"Die Lehrerinnenbildung ist sicher der Hebel", sagt Heidi Schrodt.

Foto: derstandard.at/pumberger

STANDARD: Warum soll der Anlauf zum neuen Lehrerdienstrecht diesmal gelingen?

Heidi Schrodt: Wenn das scheitert, das wäre eine Katastrophe. Das derzeitige Lehrerdienstrecht ist völlig überholt. Da steht ein Bild von der Tätigkeit der Lehrerinnen und Lehrer dahinter, das einfach nicht mehr dem entspricht, was Lehrersein heute bedeutet und sein soll.

STANDARD: Welches Bild haben Sie vom heutigen Lehrer?

Schrodt: Heute als Lehrer tätig zu sein heißt sicher nicht nur unterrichten, sondern sehr viel mehr erziehen. Es heißt auch, sich um Verhaltensauffällige zu kümmern, mit den Familien zu arbeiten, in allen Bereichen der Begabungsspektren zu fördern, mit Inklusion und Migration umgehen zu können. Das heißt aber nicht, dass das alles eine Person tun soll. Aber das ist das Tätigkeitsfeld, mit dem Schule heute zu tun hat.

STANDARD: Das spüren Lehrer ja täglich. Dennoch hat man das Gefühl, da gibt es auch einen ziemlich starken Widerstand Veränderungen gegenüber.

Schrodt: Die Lehrer spüren das. Darum gibt es so viel Burnout unter Lehrern. Weil diese immer neuen Anforderungen und die Erweiterung des Aufgabenfeldes einfach nicht von einer Person bewältigt werden können. Ich bezweifle, ob der Widerstand gegenüber einer guten, vernünftigen Änderung des Berufs- und Aufgabenfeldes wirklich so groß ist. Wenn man einmal die wegrechnet, die sowieso gegen alles sind - und die gibt es vielleicht gerade unter den Lehrern etwas mehr als sonst: Der Widerstand kommt daher, dass viele befürchten, es kommt noch etwas dazu.

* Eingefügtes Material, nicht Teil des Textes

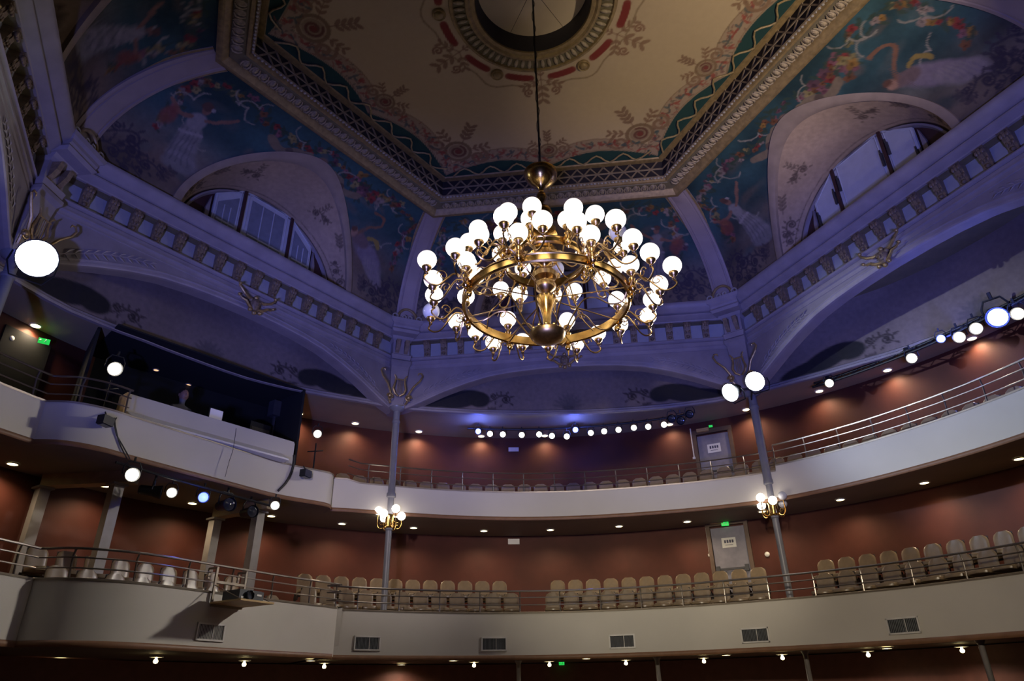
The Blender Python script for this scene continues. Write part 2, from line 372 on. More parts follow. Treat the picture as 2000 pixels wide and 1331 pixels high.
def balcony(name, label, P, N, zb, zt_fn, zfloor, rails, every, tag_floor):
    root = thing(name, label, 'balcony', zz(P[len(P)//3], zb))
    b = MB(); b.grid([[zz(p, zb), zz(p, zt_fn(p)), zz(p+nn*.12, zt_fn(p)), zz(p+nn*.12, zb+.2)] for p, nn in zip(P, N)])
    par = b.build('parapet', M['parapet'], root)
    b = MB(); profile_path(b, P, N, [(-.015, zb-.045), (-.03, zb-.02), (-.03, zb+.02), (-.012, zb+.045), (0, zb+.05)]); b.build('edge_trim', M['edge'], root)
    b = MB(); b.grid([[zz(p-nn*.012, zt_fn(p)-.03), zz(p-nn*.018, zt_fn(p)+.004), zz(p+nn*.06, zt_fn(p)+.018), zz(p+nn*.14, zt_fn(p)+.004), zz(p+nn*.14, zt_fn(p)-.03)] for p, nn in zip(P, N)]); b.build('coping', M['coping'], root)
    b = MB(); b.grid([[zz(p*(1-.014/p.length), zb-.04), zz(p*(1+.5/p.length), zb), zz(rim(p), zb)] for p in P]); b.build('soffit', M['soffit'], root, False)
    b = MB(); b.grid([[zz(p+nn*.12, zfloor), zz(rim(p), zfloor)] for p, nn in zip(P, N)]); b.build('floor_deck', M['carpet'], root)
    # steel rails following the front, with posts
    cut = rails['cut']
    segs = []; cur = []
    for p, nn in zip(P, N):
        if cut(p):
            if len(cur) > 1: segs.append(cur)
            cur = []
        else: cur.append(zz(p+nn*.05, zt_fn(p)))
    if len(cur) > 1: segs.append(cur)
    for sg in segs:
        for h in rails['h']:
            bb = MB(); bb.tube([q+Vector((0, 0, h)) for q in sg], .02 if h == rails['h'][-1] else .013, 6); bb.build('rail', M['rail'], root)
        d = 0.0; nxt = 0.05
        for a_, b_ in zip(sg[:-1], sg[1:]):
            L = (b_-a_).length
            while nxt <= d+L:
                q = a_.lerp(b_, (nxt-d)/L); out = Vector((q.x, q.y, 0)).normalized()
                bb = MB(); bb.tube([q, q+Vector((0, 0, rails['h'][-1]*.75))+out*.03, q+Vector((0, 0, rails['h'][-1]))], .016, 6); bb.build('rail_post', M['rail'], root)
                nxt += every
            d += L
    return root
def zt2(p):
    th = math.degrees(math.atan2(p.y, p.x)); return 4.95 if th < 58.6 else (4.82 if th < 125 else 4.90)
def zt1(p): return 1.82
# make the height step at the column crisp
bal2 = balcony('balcony', 'cream upper balcony front sweeping round behind the columns', P2, N2, 4.13, zt2, 4.40,
               {'h': (.15, .34, .50), 'cut': lambda p: (p.x < -5.55 and p.y > 2.55)}, .80, 'upper')
bal1 = balcony('balcony', 'beige lower balcony front with white air vents', P1, N1, .88, zt1, 1.2,
               {'h': (.16, .32, .46), 'cut': lambda p: False}, .92, 'lower')

# gallery ceiling over the upper balcony, bulkhead below the arches
TH = np.arange(-45, 226, 3.0)
b = MB(); b.grid([[pol(bulk_r(t)-.02, t, 7.02), pol(WR-.005, t, 7.02)] for t in TH])
structure(b.build('ceiling_gallery', M['gal_ceiling']), 'brown flat ceiling over the upper gallery')
TH2 = np.arange(-45, 225.1, .25); Z2 = np.linspace(6.98, 8.75, 54)
S2 = np.cumsum([0]+[rad(.25)*9.0]*(len(TH2)-1))
X, Y = np.meshgrid(S2, Z2, indexing='ij'); V = [pol(bulk_r(t), t, z) for t in TH2 for z in Z2]
nv = len(Z2); F = [(i*nv+j, (i+1)*nv+j, (i+1)*nv+j+1, i*nv+j+1) for i in range(len(TH2)-1) for j in range(nv-1)]
nz = vnoise(X.ravel(), Y.ravel(), 2.0, 3)
P = Paint(X.ravel(), Y.ravel(), (np.array([.20, .155, .135])[None, :]*(0.85+.3*nz[:, None])))
sx = lambda th: rad(th+45)*9.0
DK = (.035, .026, .024)
for an in (150, 90, 30, 210, -30):
    cx = sx(an)
    for sg in (-1, 1):
        # dark shield beside each column, then a foliate scroll
        P.ell(cx+sg*2.95, 7.38, .62, .25, sg*-.28, (.022, .020, .022), .15)
        P.ell(cx+sg*2.45, 7.40, .30, .23, 0, (.024, .022, .020), .2); P.ell(cx+sg*3.55, 7.26, .55, .15, sg*-.22, (.022, .020, .022), .2)
        P.scroll(cx+sg*1.75, 7.45, .30, -sg, DK, .8)
        for k in range(3): P.leaf(cx+sg*(2.0+.1*k), 7.2, .3, .045, -1.2-.3*k*sg, DK, .7)
    for k in range(9):   # painted shell
        a = PI*(k+.5)/9; P.leaf(cx, 7.18, .42, .05, a, (.12, .10, .09), .7)
    P.ell(cx, 7.16, .16, .07, 0, (.10, .085, .075), .3)
blk = structure(painted_mesh('wall_bulkhead', V, F, P.c), 'painted curved wall between the arches and the gallery ceiling')
b = MB(); b.grid([[pol(bulk_r(t)+o, t, z) for o, z in ((.05, 7.02), (-.02, 6.94), (-.09, 6.95), (-.10, 7.0), (-.05, 7.03), (-.05, 7.08), (0, 7.12))] for t in TH])
structure(b.build('trim_bulkhead', M['stone2']), 'moulded lower edge of the painted curved wall')
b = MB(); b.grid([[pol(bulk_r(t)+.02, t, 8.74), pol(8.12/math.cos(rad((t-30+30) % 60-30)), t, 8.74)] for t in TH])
structure(b.build('ceiling_arcade', M['olive']), 'narrow ceiling behind the arches')

# ------------------------------------------------------------------ hexagonal cornice on arches
def hexsweep(b, prof, bays=BAYS, closed=False):
    for an in bays:
        b.grid([[W(an, ap, sg*ap*T30, z) for ap, z in prof] for sg in (-1, 1)], False, closed)
b = MB(); hexsweep(b, [(7.75, 9.34), (7.42, 9.30), (7.40, 9.26), (7.41, 9.20), (7.46, 9.13), (7.55, 9.07), (7.58, 9.05), (7.66, 9.045), (7.665, 9.015), (7.575, 9.005), (7.575, 8.97), (7.66, 8.925), (7.735, 8.90), (7.745, 8.875), (7.80, 8.87), (7.98, 8.868)])
corn = structure(b.build('cornice_upper', M['stone'], None), 'purple-grey projecting cornice running round the hexagonal hall')
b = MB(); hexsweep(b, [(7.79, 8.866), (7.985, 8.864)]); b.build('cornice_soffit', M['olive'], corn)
b = MB(); hexsweep(b, [(7.985, 8.88), (7.985, 8.36)]); b.build('frieze_panel', M['frieze'], corn)
b = MB(); hexsweep(b, [(7.99, 8.41), (7.83, 8.40), (7.82, 8.37), (7.84, 8.345), (7.90, 8.33), (7.87, 8.30), (7.87, 8.22), (7.84, 8.205), (7.84, 8.18), (7.88, 8.16), (7.885, 8.10), (7.865, 8.09), (7.865, 8.06), (7.90, 8.05)])
low = structure(b.build('cornice_lower', M['stone'], None), 'banded moulding below the row of corbels')
# acanthus corbels, one mesh shared by all
b = MB()
prof = [(0, 0), (-.015, -.05), (-.03, -.12), (-.035, -.2), (-.06, -.27), (-.10, -.33), (-.155, -.36), (-.19, -.40), (-.20, -.44), (-.185, -.47)]
def corbel_mesh():
    b = MB()
    side = [(0, .235), (-.20, .235), (-.205, .20), (-.185, .17), (-.16, .15), (-.15, .10), (-.13, .04), (-.10, -.02), (-.07, -.08), (-.075, -.12), (-.07, -.17), (-.045, -.20), (-.02, -.235), (0, -.24)]
    for x0, x1, k in ((-.085, -.03, .93), (-.03, .03, 1.06), (.03, .085, .93)):
        b.prism([(x0, y*k, z) for y, z in side], (x1-x0, 0, 0))
    for x in (-.055, 0, .055):
        b.ball((x, -.20, .15), .035, 8, 5, (1, .8, 1.6)); b.ball((x, -.115, .0), .028, 8, 5, (1, .8, 1.8))
    b.ball((0, -.09, -.13), .045, 8, 6); b.box((0, -.11, .245), (.21, .24, .03))
    return b.mesh('corbel', M['corbel'], True)
CM = corbel_mesh()
for an in (150, 90, 30, 210, 330):
    for k in range(-8, 9):
        kid(CM, 'corbel', corn, frame(an, 7.985, k*.47, 8.635))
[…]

Das ist nämlich passiert in den letzten Jahrzehnten. Es sind immer neue Aufgaben hinzugekommen und über Erlässe geregelt worden, die ohnehin kaum mehr jemand durchblickt. Dieser Gefahr muss man begegnen, indem man wirklich etwas ganz Neues schafft. Ich glaube, dass die Bereitschaft da ist, sich auf Veränderungen einzulassen, wenn die Veränderungen auch eine Verbesserung der Arbeitssituation des einzelnen Lehrers bedeuten.

STANDARD: Haben Sie auch Hoffnung, dass diesmal substanzielle Reformen angegangen werden? In Ihrem offenen Brief an die verhandelnden Ministerinnen drücken Sie ja auch einige Befürchtungen aus.

Schrodt: Die Befürchtung fundiert auf einigen Jahrzehnten Praxis im Schulsystem und einer ziemlich guten Kenntnis der österreichischen Schulbürokratie. Aber die Hoffnung besteht, es hat sich ja auch einiges im Bewusstsein der Politiker verändert.

STANDARD: Wo sollen Politiker anfangen um eine neue Schule zu ermöglichen?

Schrodt: Die Lehrerinnenbildung ist sicher der Hebel. Ohne die geht's nicht. Sofort parallel dazu gehört aber das neue Lehrerdienstrecht, eine neue Aufgabenbeschreibung und eine Verwaltungsreform umgesetzt. Abgesehen davon, dass Letztere uns das Geld für die kostenintensive Systemumstellung bringen würde: Wenn das nicht passiert, dann kann man auch alles andere vergessen. Das ist wie bei einem Zahnrad. Wenn da zwei Rädchen defekt sind und in diesem Gefüge etwas ausfällt, dann kann das Ganze nicht in Gang kommen. Ohne Verwaltungsreform keine Schulautonomie und ohne Schulautonomie erreicht man nicht die Qualität von Schule, die es braucht.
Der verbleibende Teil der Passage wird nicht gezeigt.